Set problem => Repeat exactly the lines from the one containing "by 810 pixels." through the one containing "-1, -.6, .6, 3, 7])", both lines included, please, without any other lines.

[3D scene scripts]

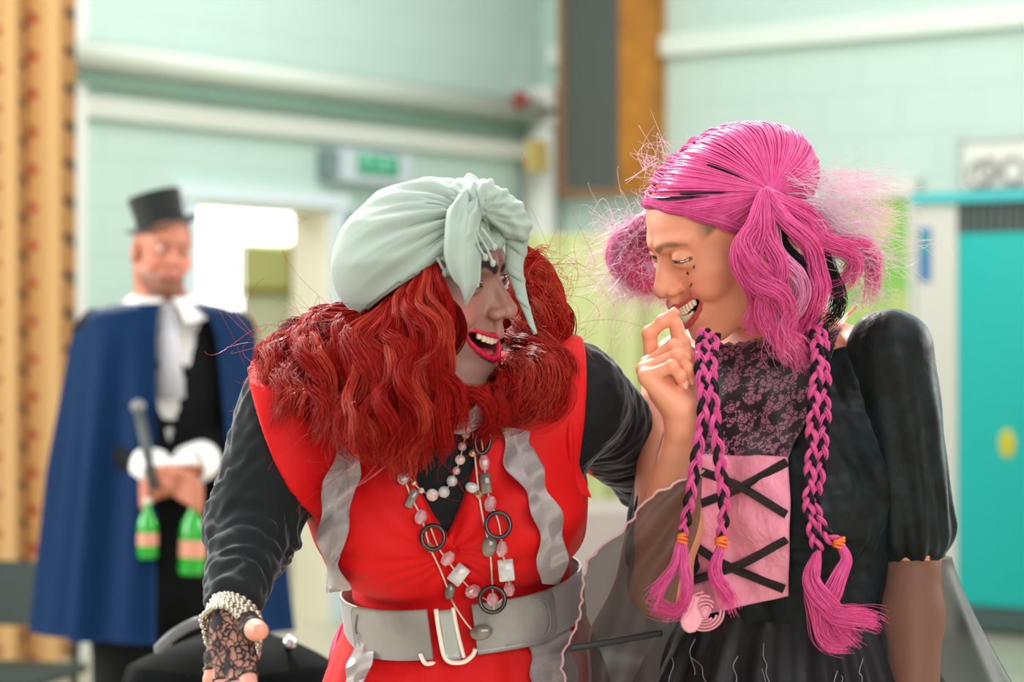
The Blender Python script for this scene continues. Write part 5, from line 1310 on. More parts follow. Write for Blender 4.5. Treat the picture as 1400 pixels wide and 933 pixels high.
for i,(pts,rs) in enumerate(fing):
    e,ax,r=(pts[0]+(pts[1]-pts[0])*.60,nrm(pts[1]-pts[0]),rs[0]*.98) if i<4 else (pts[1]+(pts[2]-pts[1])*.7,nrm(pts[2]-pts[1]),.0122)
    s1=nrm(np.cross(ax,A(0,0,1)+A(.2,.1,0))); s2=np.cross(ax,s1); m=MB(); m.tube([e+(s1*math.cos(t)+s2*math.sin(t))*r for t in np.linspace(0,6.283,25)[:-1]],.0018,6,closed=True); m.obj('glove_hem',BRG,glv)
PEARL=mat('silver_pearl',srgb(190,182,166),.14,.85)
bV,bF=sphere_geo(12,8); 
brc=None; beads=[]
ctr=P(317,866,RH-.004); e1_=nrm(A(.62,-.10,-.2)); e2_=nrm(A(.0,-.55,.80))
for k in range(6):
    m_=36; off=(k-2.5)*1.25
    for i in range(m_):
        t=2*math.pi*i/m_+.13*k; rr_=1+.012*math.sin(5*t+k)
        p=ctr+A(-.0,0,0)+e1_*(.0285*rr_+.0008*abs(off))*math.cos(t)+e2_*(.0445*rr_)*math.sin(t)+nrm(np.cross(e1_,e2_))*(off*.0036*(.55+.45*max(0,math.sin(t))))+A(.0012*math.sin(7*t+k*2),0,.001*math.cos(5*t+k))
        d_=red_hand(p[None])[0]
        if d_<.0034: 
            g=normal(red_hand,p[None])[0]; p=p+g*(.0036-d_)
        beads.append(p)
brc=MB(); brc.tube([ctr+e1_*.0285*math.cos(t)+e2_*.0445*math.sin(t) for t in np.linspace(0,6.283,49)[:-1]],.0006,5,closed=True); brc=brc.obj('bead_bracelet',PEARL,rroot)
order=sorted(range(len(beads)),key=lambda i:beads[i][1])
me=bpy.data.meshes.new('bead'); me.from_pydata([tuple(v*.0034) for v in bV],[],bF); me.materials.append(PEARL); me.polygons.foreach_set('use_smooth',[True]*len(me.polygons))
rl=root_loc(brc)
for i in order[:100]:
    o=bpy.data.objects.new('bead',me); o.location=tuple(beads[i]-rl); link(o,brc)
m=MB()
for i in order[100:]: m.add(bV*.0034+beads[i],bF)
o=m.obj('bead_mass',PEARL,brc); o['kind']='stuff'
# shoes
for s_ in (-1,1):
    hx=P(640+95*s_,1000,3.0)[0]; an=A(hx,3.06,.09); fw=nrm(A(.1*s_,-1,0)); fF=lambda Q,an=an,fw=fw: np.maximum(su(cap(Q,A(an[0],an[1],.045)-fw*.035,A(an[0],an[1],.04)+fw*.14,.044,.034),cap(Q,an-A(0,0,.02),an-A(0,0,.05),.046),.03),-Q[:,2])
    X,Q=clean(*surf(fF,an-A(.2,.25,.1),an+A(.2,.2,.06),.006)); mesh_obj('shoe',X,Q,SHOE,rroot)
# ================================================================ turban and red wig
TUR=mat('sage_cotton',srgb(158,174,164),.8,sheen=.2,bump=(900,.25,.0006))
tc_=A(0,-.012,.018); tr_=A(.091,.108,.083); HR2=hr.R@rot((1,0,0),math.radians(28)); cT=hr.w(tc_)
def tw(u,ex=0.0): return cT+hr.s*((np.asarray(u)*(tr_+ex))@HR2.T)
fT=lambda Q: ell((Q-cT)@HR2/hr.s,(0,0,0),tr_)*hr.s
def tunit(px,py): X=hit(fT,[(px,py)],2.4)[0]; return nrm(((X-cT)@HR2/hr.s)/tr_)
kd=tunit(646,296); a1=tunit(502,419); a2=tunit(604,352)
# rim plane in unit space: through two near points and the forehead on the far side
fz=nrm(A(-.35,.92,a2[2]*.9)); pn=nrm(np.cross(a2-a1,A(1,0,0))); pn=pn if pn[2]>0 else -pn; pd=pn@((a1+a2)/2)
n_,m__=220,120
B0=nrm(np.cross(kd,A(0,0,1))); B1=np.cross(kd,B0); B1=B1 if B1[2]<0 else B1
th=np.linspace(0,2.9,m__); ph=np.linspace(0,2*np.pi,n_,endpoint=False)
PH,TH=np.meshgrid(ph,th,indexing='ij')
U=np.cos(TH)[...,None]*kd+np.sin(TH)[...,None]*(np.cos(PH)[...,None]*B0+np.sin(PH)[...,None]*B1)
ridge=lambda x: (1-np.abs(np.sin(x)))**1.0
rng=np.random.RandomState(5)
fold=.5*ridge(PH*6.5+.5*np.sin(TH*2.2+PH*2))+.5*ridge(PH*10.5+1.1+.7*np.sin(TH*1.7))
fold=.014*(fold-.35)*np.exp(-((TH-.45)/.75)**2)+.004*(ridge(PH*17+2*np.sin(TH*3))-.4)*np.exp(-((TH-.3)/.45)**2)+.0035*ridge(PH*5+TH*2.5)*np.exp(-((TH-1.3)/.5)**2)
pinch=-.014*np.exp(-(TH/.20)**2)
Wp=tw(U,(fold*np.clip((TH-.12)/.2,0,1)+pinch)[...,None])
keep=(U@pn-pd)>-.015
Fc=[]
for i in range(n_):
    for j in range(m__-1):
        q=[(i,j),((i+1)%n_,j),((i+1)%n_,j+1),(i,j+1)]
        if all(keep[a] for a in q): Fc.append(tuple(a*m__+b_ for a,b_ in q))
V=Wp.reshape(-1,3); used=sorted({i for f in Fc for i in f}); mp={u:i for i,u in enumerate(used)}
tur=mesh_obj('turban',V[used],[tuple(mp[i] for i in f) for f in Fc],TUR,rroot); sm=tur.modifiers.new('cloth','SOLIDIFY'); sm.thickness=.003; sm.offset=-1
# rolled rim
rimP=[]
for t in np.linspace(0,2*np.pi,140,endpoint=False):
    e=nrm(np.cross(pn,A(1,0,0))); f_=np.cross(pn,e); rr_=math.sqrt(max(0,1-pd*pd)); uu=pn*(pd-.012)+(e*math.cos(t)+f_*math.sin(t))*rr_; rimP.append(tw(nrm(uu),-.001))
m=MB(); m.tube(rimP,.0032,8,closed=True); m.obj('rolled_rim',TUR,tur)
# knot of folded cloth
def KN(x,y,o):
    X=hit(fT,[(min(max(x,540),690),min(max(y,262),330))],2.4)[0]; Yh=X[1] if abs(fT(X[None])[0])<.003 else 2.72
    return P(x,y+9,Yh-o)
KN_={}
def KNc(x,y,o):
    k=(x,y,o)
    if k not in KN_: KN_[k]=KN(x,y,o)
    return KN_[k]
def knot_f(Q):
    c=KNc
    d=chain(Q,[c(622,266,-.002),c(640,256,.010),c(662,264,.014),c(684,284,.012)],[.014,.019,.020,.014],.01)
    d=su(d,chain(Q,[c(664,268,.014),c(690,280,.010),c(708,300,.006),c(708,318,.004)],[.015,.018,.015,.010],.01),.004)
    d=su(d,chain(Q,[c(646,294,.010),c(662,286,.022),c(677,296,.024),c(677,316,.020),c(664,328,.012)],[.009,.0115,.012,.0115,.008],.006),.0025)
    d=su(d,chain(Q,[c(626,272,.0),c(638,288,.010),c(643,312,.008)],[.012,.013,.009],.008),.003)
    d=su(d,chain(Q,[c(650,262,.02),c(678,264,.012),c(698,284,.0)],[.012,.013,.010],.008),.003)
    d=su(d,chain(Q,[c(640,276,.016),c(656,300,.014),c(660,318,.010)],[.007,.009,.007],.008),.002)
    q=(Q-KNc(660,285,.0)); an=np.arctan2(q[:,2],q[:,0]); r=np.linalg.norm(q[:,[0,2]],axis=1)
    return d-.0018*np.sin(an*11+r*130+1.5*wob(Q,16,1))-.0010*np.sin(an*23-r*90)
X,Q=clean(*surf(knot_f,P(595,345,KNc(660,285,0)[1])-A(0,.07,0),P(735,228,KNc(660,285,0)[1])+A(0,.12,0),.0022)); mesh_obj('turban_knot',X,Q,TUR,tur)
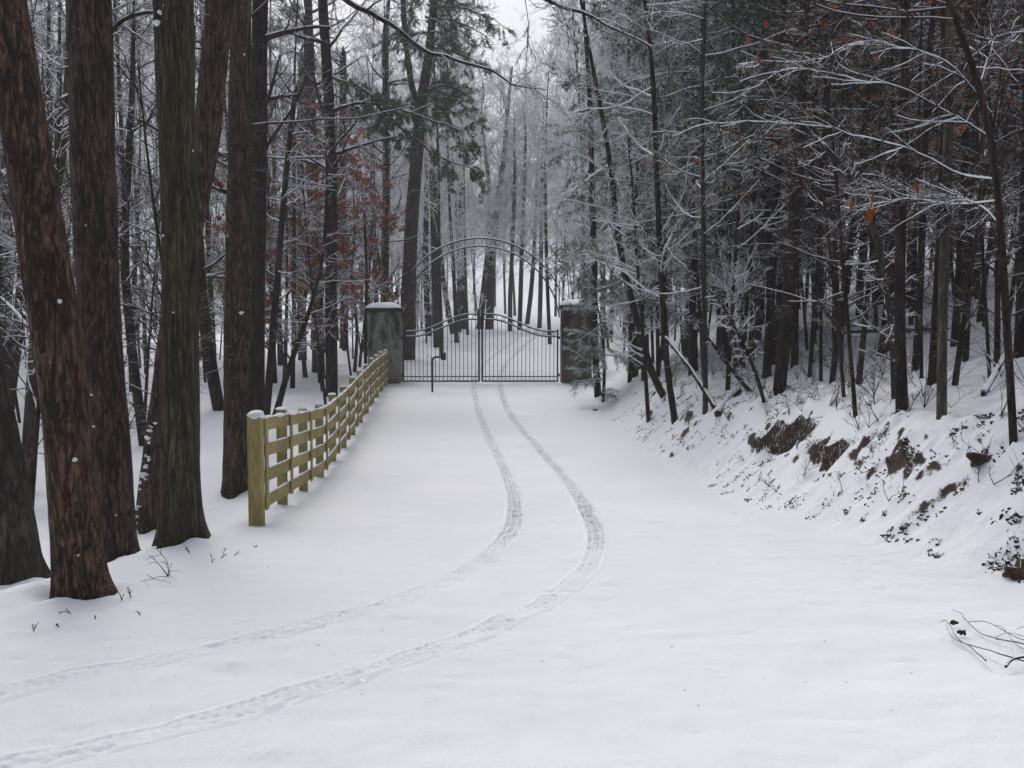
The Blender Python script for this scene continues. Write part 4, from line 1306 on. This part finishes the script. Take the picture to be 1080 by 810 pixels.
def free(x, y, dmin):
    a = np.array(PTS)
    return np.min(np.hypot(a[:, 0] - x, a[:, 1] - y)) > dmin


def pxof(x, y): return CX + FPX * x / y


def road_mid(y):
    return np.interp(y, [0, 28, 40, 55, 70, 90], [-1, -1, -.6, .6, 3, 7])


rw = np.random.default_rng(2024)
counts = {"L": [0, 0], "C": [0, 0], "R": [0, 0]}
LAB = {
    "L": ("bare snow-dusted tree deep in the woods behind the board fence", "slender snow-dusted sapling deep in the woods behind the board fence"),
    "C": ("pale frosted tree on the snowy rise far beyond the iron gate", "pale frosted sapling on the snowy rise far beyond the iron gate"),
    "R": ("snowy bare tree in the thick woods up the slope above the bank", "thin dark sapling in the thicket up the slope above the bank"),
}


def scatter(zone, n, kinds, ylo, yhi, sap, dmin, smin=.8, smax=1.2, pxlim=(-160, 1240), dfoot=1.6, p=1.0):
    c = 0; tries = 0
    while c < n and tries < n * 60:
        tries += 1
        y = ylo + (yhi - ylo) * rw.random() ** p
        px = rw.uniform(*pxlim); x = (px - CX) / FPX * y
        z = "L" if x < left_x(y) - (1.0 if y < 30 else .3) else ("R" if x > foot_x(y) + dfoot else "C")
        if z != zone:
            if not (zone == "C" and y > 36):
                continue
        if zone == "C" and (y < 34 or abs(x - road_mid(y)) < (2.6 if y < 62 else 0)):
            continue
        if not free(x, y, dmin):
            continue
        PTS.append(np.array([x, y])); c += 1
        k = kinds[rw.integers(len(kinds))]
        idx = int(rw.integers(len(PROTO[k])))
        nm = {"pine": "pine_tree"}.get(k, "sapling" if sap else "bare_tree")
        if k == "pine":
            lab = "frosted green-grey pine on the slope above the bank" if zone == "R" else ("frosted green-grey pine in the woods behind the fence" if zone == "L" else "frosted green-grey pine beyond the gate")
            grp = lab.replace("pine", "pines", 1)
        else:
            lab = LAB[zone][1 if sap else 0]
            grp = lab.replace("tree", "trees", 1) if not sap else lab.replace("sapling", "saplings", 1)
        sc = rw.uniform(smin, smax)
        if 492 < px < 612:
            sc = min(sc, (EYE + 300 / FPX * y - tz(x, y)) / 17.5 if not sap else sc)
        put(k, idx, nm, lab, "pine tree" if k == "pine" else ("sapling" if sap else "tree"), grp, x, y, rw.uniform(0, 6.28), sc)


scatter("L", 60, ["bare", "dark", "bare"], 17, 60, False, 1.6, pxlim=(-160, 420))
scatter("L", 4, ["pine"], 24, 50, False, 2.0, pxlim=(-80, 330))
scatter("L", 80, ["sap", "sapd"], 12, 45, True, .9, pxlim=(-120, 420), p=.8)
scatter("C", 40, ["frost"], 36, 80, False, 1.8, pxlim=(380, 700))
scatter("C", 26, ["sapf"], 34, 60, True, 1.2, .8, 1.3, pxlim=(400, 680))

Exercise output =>
The Blender Python script for this scene continues. Write part 4, from line 1306 on. This part finishes the script. Take the picture to be 1080 by 810 pixels.
def free(x, y, dmin):
    a = np.array(PTS)
    return np.min(np.hypot(a[:, 0] - x, a[:, 1] - y)) > dmin


def pxof(x, y): return CX + FPX * x / y


def road_mid(y):
    return np.interp(y, [0, 28, 40, 55, 70, 90], [-1, -1, -.6, .6, 3, 7])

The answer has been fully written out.